### GIVEN REQUEST
Look through the listing for the word "script". Copy each line that has it.

### DATA IN THIS EXERCISE
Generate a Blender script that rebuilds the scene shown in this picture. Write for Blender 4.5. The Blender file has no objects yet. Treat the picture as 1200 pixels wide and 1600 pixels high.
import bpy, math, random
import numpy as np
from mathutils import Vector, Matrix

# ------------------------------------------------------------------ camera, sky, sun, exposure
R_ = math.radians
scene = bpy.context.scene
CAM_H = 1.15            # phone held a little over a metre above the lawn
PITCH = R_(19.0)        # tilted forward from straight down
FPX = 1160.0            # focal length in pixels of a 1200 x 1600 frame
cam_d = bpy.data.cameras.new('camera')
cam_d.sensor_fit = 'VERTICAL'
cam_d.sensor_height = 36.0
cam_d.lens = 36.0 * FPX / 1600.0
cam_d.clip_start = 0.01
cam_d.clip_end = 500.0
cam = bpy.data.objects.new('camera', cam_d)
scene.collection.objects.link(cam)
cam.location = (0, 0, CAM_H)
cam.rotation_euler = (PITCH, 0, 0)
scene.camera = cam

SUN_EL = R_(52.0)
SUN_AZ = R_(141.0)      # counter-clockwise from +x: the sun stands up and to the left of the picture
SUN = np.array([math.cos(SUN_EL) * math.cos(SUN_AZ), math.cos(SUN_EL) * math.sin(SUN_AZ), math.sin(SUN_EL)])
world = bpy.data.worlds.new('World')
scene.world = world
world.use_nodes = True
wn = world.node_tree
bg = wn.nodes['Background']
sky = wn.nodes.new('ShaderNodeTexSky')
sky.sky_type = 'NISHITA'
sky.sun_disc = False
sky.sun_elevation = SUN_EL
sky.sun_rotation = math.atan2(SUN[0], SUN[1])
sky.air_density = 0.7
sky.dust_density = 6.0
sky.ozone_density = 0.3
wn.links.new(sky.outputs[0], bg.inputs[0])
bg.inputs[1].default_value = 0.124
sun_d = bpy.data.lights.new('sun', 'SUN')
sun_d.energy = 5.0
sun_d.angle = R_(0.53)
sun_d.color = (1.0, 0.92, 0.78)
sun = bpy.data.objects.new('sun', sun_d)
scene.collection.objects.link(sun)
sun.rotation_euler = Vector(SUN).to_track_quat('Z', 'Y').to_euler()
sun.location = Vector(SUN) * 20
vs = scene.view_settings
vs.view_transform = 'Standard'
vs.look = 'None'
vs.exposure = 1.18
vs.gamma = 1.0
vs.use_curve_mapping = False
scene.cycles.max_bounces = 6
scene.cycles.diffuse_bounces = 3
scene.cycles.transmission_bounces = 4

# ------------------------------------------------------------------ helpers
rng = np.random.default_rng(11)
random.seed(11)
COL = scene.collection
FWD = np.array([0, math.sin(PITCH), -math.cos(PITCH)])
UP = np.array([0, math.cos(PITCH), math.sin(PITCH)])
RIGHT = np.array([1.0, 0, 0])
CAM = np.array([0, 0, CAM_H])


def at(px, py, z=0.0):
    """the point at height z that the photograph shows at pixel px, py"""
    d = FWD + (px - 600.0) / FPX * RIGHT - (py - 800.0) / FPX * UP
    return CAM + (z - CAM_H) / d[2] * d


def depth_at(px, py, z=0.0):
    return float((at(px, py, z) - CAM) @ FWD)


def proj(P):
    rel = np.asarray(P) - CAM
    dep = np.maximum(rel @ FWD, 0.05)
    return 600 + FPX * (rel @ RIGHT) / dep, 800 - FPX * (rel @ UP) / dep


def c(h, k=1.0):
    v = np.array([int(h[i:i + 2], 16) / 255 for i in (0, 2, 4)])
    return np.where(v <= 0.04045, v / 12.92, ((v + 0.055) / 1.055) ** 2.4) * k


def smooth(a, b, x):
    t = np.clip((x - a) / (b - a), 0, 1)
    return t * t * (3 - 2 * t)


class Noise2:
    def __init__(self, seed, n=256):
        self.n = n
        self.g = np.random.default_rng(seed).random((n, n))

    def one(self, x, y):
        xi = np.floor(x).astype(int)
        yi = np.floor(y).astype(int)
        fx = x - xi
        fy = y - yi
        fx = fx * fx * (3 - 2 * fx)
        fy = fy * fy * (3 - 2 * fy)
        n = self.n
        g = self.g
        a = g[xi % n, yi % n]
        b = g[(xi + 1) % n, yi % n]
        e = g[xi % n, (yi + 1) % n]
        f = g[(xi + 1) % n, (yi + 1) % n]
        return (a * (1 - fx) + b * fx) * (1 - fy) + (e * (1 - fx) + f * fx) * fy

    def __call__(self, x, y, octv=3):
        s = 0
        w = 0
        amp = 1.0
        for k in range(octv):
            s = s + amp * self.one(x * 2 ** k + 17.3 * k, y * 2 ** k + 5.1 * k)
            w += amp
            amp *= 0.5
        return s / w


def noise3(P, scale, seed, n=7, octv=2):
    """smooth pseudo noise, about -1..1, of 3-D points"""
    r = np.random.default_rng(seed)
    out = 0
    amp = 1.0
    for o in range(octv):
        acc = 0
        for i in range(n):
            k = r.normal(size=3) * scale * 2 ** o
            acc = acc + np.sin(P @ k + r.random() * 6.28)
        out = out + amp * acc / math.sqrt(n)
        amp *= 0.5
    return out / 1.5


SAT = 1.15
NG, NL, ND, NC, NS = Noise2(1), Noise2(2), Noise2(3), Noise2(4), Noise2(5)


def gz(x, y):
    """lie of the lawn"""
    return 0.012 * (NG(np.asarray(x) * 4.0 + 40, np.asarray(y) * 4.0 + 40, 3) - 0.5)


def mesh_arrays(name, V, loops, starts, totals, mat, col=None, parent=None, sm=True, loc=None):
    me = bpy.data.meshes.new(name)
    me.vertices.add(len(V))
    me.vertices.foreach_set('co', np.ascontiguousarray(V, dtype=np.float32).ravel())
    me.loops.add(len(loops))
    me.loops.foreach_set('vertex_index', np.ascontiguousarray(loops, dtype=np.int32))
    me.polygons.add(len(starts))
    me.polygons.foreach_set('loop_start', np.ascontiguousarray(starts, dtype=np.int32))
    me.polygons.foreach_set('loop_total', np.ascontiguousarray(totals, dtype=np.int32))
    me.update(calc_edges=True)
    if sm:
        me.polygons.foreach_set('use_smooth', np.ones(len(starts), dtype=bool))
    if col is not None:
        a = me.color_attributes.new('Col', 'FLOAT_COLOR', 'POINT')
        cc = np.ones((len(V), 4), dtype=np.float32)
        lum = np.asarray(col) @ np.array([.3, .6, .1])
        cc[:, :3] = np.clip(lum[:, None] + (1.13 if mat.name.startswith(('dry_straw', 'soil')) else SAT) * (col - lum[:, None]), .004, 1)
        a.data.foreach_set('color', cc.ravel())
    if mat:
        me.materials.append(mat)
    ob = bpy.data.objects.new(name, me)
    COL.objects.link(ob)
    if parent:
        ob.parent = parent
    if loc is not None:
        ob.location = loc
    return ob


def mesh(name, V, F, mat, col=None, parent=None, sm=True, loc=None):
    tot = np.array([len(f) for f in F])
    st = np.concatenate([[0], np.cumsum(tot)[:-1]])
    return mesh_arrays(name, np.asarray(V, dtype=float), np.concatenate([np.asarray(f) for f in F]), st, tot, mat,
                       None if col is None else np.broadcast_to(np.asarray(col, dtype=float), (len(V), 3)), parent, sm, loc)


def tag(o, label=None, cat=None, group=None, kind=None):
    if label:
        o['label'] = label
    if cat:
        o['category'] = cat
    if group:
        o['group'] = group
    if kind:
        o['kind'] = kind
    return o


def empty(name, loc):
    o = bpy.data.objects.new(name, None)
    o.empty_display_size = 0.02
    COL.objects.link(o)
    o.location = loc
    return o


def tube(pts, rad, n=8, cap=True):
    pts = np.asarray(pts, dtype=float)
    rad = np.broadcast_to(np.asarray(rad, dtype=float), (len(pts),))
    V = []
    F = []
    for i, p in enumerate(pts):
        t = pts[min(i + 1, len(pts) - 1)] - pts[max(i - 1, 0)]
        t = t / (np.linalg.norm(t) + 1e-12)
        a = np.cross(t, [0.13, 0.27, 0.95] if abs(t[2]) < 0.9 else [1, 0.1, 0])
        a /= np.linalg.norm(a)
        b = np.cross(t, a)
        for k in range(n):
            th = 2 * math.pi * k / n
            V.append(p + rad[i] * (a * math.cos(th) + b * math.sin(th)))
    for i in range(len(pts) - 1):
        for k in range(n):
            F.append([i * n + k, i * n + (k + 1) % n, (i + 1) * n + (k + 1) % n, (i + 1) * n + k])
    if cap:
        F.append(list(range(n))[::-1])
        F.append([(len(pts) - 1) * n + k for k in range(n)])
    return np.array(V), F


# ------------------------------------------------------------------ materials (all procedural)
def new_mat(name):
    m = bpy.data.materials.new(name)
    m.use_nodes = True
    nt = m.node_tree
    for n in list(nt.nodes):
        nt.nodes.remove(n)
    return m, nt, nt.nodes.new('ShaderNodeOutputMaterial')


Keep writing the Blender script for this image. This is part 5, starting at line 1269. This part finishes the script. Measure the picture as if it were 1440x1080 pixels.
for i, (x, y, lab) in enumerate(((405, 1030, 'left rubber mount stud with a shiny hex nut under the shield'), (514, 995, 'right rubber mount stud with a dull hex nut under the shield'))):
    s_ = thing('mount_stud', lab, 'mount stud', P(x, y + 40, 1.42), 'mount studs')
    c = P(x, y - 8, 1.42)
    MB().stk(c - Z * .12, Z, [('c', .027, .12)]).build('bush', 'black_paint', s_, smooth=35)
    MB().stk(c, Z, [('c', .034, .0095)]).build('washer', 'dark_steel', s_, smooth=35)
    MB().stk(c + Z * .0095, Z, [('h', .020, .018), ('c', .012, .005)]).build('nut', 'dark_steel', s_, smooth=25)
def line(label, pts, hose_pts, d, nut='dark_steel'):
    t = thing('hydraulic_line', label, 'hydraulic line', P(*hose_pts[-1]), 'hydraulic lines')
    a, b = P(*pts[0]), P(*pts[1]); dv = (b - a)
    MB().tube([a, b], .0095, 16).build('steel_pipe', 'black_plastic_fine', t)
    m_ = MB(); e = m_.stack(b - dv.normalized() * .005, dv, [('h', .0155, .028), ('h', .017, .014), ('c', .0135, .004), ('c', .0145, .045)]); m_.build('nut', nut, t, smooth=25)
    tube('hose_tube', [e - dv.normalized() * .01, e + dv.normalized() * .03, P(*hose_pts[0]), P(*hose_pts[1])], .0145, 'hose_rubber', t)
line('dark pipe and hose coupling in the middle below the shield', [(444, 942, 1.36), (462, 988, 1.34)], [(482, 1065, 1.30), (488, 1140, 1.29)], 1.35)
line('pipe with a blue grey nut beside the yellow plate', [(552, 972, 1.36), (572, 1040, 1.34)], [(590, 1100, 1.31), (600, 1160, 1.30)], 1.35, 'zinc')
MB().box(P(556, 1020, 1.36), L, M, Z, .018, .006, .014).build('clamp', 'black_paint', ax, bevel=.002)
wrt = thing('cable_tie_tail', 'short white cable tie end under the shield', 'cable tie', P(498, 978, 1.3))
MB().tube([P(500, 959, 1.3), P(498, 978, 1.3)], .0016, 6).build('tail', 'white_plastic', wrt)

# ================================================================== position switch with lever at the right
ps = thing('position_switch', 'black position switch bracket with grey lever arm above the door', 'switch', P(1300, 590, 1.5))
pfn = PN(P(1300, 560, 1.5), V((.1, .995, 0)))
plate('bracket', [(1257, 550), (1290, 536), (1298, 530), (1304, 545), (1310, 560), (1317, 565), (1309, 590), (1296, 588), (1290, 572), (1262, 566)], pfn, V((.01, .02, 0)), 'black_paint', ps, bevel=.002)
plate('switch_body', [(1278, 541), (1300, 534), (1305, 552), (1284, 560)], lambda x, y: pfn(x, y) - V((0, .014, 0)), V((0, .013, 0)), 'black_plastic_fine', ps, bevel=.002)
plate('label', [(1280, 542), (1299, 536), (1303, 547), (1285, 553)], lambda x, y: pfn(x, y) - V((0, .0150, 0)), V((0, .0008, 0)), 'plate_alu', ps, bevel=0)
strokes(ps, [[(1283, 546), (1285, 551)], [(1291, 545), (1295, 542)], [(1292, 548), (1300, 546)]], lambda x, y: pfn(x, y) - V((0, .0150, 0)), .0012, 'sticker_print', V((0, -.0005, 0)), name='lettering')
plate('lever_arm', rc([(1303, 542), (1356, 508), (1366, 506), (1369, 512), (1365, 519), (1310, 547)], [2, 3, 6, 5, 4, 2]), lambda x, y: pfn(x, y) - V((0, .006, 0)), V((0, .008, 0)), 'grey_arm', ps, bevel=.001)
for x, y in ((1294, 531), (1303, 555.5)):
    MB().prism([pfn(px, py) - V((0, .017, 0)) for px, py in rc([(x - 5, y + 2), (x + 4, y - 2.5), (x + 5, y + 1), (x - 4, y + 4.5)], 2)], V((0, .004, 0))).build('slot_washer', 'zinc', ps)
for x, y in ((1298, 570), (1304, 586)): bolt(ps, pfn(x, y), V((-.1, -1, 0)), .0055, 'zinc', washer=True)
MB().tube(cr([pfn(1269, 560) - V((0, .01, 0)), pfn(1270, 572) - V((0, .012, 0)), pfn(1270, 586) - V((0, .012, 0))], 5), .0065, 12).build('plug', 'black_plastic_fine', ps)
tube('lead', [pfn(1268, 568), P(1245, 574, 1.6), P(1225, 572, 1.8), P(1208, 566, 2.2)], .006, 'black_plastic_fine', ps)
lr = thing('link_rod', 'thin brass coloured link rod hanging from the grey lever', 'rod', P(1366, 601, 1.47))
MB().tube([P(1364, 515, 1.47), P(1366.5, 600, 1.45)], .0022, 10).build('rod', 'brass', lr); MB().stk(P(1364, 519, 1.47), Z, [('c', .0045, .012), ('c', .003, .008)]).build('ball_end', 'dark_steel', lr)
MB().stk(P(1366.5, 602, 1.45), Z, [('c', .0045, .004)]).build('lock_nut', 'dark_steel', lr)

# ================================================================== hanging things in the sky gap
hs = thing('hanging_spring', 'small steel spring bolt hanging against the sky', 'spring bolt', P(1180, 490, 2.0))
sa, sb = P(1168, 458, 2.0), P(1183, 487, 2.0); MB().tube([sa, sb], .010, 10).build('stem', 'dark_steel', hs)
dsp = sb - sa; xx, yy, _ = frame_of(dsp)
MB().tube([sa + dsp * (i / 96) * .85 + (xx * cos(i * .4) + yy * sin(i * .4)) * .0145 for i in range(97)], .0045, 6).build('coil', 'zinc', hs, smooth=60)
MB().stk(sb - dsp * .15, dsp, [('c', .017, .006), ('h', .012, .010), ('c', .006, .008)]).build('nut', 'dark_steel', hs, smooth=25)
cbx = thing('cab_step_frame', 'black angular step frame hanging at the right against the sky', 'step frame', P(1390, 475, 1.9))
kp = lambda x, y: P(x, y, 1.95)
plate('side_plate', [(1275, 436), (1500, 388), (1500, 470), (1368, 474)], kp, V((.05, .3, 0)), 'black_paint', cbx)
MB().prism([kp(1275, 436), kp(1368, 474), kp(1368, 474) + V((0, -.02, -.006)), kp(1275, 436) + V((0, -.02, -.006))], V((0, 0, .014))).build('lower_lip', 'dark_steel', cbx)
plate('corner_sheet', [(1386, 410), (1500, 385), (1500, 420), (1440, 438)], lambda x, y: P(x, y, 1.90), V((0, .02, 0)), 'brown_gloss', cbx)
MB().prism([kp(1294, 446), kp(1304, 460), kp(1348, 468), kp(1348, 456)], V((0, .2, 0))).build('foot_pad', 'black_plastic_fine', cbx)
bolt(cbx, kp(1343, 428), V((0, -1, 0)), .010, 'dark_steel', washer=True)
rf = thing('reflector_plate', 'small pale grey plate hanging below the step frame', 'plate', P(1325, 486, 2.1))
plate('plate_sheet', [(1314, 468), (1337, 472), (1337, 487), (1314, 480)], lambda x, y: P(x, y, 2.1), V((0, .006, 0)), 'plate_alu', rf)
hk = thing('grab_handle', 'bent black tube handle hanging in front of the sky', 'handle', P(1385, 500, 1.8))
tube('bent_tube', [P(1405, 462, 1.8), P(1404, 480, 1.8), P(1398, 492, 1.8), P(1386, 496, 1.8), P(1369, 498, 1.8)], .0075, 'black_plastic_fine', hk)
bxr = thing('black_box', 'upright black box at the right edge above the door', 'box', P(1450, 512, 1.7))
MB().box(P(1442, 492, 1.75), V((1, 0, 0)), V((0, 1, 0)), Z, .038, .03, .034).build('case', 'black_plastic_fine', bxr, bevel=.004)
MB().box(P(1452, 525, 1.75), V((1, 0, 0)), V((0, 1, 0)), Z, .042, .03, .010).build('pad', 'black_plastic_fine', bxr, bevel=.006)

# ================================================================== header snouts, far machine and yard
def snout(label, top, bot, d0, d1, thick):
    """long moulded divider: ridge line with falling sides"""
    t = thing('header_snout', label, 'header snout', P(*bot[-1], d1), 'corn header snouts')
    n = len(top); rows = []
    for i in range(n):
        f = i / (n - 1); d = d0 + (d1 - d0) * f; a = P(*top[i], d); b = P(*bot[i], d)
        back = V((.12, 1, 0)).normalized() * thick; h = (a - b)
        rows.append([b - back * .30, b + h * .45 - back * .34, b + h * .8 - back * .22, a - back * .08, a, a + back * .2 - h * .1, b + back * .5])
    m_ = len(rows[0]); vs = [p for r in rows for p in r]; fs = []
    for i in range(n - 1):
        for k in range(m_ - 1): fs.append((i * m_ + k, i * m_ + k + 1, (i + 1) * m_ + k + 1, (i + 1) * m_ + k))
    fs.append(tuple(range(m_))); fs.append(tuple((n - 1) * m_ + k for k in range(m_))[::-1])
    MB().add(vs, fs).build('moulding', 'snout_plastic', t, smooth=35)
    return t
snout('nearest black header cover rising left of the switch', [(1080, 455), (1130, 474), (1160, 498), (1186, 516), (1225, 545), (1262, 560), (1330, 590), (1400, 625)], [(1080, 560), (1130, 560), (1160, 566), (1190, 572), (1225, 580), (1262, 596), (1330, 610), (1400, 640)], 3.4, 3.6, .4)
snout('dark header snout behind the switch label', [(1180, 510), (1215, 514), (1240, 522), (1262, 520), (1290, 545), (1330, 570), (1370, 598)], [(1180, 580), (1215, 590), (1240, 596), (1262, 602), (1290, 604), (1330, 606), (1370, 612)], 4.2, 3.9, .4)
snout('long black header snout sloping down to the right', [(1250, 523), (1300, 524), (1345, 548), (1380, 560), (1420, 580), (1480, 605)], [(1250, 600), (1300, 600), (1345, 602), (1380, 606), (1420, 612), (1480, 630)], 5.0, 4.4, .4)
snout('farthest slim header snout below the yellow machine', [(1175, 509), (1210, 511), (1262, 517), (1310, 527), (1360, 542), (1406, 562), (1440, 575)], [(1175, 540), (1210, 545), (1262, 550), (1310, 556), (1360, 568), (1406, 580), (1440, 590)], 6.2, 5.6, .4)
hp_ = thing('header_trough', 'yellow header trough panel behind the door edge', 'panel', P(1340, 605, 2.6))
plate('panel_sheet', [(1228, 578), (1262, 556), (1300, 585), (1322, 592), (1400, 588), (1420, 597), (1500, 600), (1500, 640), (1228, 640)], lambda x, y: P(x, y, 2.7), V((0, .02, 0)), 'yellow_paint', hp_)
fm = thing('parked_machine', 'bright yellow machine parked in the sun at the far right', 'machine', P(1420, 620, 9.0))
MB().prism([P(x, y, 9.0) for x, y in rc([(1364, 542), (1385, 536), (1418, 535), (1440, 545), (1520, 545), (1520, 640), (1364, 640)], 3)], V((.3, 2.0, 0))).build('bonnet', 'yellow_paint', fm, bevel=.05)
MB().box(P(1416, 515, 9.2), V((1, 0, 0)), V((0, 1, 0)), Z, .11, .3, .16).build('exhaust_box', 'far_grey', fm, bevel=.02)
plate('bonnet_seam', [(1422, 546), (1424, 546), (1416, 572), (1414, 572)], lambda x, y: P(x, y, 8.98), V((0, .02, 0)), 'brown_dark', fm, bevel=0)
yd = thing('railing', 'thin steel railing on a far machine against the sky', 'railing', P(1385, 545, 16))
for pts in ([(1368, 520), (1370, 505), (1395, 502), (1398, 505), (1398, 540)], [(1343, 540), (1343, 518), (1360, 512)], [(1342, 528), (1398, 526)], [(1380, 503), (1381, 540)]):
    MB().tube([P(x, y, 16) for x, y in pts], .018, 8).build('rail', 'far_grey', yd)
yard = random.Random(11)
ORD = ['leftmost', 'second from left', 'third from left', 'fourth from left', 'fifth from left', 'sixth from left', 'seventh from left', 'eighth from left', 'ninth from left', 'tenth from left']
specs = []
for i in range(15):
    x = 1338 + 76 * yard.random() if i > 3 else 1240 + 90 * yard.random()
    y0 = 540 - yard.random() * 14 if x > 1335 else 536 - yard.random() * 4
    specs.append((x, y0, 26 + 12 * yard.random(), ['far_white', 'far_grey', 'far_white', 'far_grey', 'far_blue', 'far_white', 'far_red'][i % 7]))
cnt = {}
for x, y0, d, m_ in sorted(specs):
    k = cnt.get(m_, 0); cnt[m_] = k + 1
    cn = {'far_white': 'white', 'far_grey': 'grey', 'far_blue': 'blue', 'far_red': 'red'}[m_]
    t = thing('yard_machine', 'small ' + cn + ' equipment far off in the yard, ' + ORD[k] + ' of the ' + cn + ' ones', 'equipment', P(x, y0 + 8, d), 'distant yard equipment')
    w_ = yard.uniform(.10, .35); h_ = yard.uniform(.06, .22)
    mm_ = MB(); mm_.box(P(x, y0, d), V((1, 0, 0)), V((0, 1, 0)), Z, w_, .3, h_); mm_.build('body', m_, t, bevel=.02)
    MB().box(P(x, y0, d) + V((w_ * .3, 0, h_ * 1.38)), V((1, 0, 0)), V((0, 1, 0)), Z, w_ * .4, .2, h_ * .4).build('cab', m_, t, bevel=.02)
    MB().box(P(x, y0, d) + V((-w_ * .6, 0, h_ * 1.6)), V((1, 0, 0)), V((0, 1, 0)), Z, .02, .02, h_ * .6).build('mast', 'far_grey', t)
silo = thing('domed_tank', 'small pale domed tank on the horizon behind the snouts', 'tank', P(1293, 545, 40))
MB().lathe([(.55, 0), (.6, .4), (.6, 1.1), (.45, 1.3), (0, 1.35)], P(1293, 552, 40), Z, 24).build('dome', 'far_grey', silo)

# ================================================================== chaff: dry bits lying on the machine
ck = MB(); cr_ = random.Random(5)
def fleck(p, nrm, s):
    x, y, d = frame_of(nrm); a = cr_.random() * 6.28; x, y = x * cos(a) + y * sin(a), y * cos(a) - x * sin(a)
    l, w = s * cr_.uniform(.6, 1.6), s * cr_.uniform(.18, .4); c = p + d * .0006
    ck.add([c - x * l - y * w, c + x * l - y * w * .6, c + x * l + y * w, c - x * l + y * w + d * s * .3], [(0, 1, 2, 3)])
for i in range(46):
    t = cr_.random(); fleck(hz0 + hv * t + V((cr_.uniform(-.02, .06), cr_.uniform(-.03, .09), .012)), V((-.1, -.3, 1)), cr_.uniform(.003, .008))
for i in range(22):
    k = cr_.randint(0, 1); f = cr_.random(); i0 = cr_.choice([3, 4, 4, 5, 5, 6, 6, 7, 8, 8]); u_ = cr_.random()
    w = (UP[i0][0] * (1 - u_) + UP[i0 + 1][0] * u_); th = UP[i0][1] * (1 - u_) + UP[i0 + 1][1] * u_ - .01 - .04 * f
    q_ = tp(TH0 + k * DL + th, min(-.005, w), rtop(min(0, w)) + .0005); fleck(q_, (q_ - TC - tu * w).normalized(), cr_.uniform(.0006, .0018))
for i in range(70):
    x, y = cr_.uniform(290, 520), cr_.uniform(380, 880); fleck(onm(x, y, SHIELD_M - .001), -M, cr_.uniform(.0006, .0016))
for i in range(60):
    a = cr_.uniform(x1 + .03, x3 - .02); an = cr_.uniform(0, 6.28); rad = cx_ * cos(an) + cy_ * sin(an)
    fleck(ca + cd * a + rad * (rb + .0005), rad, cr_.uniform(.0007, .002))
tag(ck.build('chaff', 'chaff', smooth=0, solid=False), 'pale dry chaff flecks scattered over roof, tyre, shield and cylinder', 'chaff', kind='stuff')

### FINAL RESULT
Generate a Blender script that rebuilds the scene shown in this picture. Write for Blender 4.5. The Blender file has no objects yet. Treat the picture as 1200 pixels wide and 1600 pixels high.
Keep writing the Blender script for this image. This is part 5, starting at line 1269. This part finishes the script. Measure the picture as if it were 1440x1080 pixels.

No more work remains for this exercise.